Go First Stability First, Says Sky One Boss

Jaideep Mirchandani expressed confidence in the airline’s stable growth trajectory and emphasises Sky One’s commitment to optimising operations for maximum efficiency…reports Shekhar Singh

Sky One, an aviation company headquartered in Sharjah, which has submitted the bid to buy Go First, exuded confidence that it will be able to stabilise cash strapped airline.

Besides Sky One, SpiceJet CMD Ajay Singh and Busy Bee Airways Private Limited have put in a joint bid for Go First, leading to a question whether the airline company will be revived.

During an interview with IANS, Sky One Chairman Jaideep Mirchandani delved further deep on how they plan to revive the cash strapped Go First airlines.

Jaideep Mirchandani expressed confidence in the airline’s stable growth trajectory and emphasises Sky One’s commitment to optimising operations for maximum efficiency. He further said that there is immense growth potential in India and with the increase in domestic travellers there will be scope for passenger airlines as well as support sectors.

The increase in domestic airline travellers that Mirchandani talks about is attributable also to the policy of the Modi government. In this context, Prime Minister Narendra Modi’s remarks assume significance in which he had said that his government would ensure that common people wearing hawai chappals (slippers) would also travel in planes.

Here are the key insights from the excerpts:

Could you elaborate on the long-term vision that Sky One has for Go First, beyond the initial revival phase?

We are absolutely certain that the airline has a stable growth path ahead. The current situation was caused due to the challenges faced by Go First in 2023 regarding the availability of Pratt & Whitney engines. The airline, on its own, comes with a pool of prime airport slots, international routes and hefty real estate, and Sky One is more excited about the prospect of optimising the operations of the airline to its maximum efficiency.

How does Sky One intend to leverage its own resources and expertise to support Go First’s growth and development?

Jaideep Mirchandani: We have been trading and leasing aircrafts since 2008. We understand aviation and over the years, our experts have learned to predict the industry trends. Our MRO and engineering background does support our confidence in resolving the current issues – at the same time, we are certain to deploy not just our internal but best practices across the globe and consult with experts for a sustainable resolution.

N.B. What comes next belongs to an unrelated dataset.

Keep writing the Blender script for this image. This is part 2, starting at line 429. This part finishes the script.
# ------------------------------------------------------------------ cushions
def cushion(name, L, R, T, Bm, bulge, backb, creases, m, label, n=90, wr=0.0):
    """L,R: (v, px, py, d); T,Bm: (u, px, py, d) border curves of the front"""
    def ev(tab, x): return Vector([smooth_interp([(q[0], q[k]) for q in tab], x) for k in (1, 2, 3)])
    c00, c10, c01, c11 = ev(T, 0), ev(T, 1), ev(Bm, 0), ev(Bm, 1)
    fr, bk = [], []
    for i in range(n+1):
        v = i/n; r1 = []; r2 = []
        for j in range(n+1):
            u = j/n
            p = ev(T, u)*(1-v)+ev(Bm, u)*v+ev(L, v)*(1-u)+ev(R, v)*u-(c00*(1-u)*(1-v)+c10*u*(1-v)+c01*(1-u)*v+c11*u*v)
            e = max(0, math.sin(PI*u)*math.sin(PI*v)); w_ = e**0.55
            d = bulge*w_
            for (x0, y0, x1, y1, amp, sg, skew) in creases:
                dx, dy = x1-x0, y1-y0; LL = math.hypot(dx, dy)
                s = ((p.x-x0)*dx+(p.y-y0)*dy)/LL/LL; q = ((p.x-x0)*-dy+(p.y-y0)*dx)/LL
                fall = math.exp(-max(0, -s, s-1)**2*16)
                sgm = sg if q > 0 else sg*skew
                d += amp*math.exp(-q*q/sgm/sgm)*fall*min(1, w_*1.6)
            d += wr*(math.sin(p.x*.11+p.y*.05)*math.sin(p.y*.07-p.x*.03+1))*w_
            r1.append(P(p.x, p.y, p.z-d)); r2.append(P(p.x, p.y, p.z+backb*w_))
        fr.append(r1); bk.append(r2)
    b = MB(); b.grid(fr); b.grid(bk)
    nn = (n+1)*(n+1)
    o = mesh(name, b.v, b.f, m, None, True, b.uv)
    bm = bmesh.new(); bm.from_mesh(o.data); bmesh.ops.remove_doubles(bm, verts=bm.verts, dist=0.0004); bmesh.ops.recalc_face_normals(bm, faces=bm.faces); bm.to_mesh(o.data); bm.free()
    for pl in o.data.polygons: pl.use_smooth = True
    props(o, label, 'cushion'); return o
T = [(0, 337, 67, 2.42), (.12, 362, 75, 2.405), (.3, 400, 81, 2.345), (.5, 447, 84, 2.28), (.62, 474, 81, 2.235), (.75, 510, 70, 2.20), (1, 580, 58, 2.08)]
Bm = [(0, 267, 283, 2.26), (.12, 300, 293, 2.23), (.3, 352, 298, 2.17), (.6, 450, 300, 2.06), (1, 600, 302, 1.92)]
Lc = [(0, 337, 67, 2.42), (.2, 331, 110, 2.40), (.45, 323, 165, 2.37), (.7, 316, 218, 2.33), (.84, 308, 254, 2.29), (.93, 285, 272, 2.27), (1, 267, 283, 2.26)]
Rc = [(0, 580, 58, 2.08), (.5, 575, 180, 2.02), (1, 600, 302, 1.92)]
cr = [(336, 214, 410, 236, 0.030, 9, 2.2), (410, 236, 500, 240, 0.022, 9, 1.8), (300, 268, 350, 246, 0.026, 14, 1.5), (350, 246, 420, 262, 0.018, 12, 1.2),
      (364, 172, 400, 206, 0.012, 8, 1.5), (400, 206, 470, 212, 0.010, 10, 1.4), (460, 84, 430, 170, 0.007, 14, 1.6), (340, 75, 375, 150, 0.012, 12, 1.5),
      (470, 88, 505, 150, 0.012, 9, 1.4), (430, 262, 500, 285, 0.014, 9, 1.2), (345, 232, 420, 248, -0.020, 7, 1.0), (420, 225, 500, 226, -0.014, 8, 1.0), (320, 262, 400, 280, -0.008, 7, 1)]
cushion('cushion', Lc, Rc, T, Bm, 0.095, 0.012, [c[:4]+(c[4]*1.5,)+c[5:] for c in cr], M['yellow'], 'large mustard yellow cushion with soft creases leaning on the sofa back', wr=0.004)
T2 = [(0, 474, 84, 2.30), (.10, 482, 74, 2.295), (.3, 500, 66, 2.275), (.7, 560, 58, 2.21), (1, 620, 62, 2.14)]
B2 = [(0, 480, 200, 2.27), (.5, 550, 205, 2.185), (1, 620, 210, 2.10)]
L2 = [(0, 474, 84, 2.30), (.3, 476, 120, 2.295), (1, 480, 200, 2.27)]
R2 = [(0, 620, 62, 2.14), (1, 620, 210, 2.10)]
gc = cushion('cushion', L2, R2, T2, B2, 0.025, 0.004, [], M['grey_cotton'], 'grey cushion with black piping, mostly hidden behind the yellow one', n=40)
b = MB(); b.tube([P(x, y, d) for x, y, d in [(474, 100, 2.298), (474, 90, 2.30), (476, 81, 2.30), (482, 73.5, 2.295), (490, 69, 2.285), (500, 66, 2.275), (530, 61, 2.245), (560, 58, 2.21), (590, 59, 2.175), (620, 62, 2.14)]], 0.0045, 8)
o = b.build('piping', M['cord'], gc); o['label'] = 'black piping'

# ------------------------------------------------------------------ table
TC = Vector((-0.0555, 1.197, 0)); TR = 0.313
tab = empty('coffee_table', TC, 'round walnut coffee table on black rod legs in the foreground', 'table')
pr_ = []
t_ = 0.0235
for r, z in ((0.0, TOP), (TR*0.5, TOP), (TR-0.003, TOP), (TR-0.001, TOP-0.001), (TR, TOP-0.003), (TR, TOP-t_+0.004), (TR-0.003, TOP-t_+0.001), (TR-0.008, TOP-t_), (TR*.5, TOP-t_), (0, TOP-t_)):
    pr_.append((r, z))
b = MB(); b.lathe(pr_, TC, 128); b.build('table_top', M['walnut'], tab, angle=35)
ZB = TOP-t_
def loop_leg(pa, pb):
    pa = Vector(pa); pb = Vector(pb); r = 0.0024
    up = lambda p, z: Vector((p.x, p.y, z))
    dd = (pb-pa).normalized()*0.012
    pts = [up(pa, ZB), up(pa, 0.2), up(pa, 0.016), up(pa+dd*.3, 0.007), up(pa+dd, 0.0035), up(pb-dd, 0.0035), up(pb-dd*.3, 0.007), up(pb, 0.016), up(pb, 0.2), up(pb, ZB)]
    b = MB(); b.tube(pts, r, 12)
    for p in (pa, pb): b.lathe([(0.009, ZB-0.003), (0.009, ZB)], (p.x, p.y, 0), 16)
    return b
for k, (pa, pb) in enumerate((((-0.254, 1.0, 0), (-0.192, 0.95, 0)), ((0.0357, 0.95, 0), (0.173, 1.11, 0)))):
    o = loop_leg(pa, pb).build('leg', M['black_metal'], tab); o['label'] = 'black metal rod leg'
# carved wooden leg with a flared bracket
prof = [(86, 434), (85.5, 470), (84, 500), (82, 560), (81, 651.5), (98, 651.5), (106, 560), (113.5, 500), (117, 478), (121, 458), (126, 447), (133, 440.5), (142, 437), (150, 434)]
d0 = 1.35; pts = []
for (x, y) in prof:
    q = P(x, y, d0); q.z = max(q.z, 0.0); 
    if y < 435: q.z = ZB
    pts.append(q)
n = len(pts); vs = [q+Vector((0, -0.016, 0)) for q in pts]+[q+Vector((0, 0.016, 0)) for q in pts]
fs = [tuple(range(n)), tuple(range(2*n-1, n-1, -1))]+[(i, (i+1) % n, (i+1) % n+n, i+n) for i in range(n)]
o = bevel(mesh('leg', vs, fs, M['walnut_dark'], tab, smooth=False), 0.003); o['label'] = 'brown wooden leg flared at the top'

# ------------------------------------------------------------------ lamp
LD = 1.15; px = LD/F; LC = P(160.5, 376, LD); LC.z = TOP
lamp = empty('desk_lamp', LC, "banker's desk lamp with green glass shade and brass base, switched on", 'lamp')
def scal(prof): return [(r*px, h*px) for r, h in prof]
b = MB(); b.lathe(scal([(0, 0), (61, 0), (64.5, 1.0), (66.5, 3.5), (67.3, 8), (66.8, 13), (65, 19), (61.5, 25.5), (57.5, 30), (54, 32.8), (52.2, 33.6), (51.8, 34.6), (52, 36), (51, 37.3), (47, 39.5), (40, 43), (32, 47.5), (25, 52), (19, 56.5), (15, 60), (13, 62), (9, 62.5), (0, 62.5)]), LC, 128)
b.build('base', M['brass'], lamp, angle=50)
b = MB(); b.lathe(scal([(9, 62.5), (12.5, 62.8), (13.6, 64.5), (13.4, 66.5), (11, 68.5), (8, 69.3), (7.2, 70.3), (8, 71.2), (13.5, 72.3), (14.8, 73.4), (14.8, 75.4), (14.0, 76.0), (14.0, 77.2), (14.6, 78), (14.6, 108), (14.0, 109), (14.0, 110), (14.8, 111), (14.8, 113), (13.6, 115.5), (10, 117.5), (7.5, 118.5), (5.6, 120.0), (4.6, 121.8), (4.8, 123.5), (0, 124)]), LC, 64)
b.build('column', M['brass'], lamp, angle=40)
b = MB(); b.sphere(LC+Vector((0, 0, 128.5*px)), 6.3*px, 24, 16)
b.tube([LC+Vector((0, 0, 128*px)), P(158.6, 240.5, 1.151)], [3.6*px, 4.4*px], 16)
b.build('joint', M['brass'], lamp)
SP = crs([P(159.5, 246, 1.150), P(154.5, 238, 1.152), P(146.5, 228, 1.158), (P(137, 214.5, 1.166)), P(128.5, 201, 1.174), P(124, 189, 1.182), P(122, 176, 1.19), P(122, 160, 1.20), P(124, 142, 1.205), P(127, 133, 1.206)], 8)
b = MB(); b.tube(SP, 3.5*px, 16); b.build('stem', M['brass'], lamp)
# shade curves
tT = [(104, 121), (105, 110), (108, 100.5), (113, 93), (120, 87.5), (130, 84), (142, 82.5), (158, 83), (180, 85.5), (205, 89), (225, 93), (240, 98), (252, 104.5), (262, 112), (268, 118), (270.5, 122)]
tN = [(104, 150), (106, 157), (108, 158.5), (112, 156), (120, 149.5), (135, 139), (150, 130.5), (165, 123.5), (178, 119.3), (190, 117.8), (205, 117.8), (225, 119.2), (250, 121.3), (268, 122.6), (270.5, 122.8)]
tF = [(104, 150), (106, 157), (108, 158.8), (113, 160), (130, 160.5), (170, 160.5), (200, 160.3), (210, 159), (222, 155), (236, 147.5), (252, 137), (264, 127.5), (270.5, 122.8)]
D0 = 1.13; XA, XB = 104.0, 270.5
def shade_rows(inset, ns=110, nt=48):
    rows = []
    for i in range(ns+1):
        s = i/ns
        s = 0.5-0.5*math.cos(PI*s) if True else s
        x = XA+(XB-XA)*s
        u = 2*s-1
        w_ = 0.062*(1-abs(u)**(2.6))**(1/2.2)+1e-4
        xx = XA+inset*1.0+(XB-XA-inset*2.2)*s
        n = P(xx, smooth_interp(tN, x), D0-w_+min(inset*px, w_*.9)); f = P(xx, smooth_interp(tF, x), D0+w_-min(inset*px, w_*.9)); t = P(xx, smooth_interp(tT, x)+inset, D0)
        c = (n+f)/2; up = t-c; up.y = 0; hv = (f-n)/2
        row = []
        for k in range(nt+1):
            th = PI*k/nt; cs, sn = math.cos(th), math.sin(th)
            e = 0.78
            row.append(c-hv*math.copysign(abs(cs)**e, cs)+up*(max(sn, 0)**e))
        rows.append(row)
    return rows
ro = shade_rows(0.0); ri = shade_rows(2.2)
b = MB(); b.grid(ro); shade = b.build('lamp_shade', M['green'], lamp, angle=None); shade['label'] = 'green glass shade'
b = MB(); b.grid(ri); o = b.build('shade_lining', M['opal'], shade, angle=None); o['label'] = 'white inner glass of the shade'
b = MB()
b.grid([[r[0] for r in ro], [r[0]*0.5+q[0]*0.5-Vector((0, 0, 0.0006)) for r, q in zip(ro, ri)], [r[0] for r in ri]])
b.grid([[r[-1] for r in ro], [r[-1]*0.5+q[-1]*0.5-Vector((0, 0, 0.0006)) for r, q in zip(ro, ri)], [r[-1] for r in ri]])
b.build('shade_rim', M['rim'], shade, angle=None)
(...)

In terms of fleet expansion or optimisation, what are the key considerations for Go First under Sky One’s ownership?

Needless to say, stabilising is the first priority – which is based on optimisation of routes, aircrafts and resources. We will consider next steps only when the company is stable.

Are there any plans to reposition Go First in the market or differentiate its offerings to attract more customers?

So far we have only submitted a bid, we are far from commenting on the operational aspect of running it (especially to the media).

How does Sky One plan to address any potential regulatory or operational challenges that may arise during the integration process?

We are following the process set in place by the RP. If any challenges arise, we are certain that the authorities will show us the way to abide by them.

As your headquarters are in Sharjah, what strategies do you have in place to expand your business in India?

We are based out of Sharjah, as the UAE is at the centre of global aviation. However, our interest in expansion makes India an obvious direction. There is immense growth potential in India and we can foresee that with the increase in domestic travellers there will be scope for passenger airlines as well as support sectors like MRO, pilot training, and ground operations. Our strategy has always been to provide 360 degree aviation solutions and invest in the sector where growth is predicted – there has never been a better time or place than India for both.

Could you delve into the array of services offered by Sky One, spanning cargo transport, charter services, and passenger airlines? Furthermore, what notable challenges and prospects does the company face within this bustling industry landscape?

Sky One offers a wide range of aviation services, including airline advisory, capacity optimisation, cargo charters, asset training, and maintenance, repair and overhaul (MRO). We have extensive experience in incubating startup airlines and last year we successfully turned around two passenger and two cargo airlines as well.

The aviation sector, as a whole, is facing the challenge of ensuring quality and balancing customer expectations with business efficiency. We believe it is crucial to ensure a sustainable model of financial success that also delivers a positive customer experience. The opportunities so far outweigh the challenges, in our opinion, especially because Indian passenger airlines are witnessing a boom in terms of both competition and opportunity.

In its global operations, how does Sky One tailor its services to suit the distinct needs of clients across various geographical territories, in the middle of the fluidity of market dynamics?

Our approach is not ‘one size fits all’. We craft our services according to the demands of our different clients in different regions. This is why our clients keep coming back to us. We have local teams who work to ensure that we comply with regional regulations and that our services are something that resonate with the local clientele.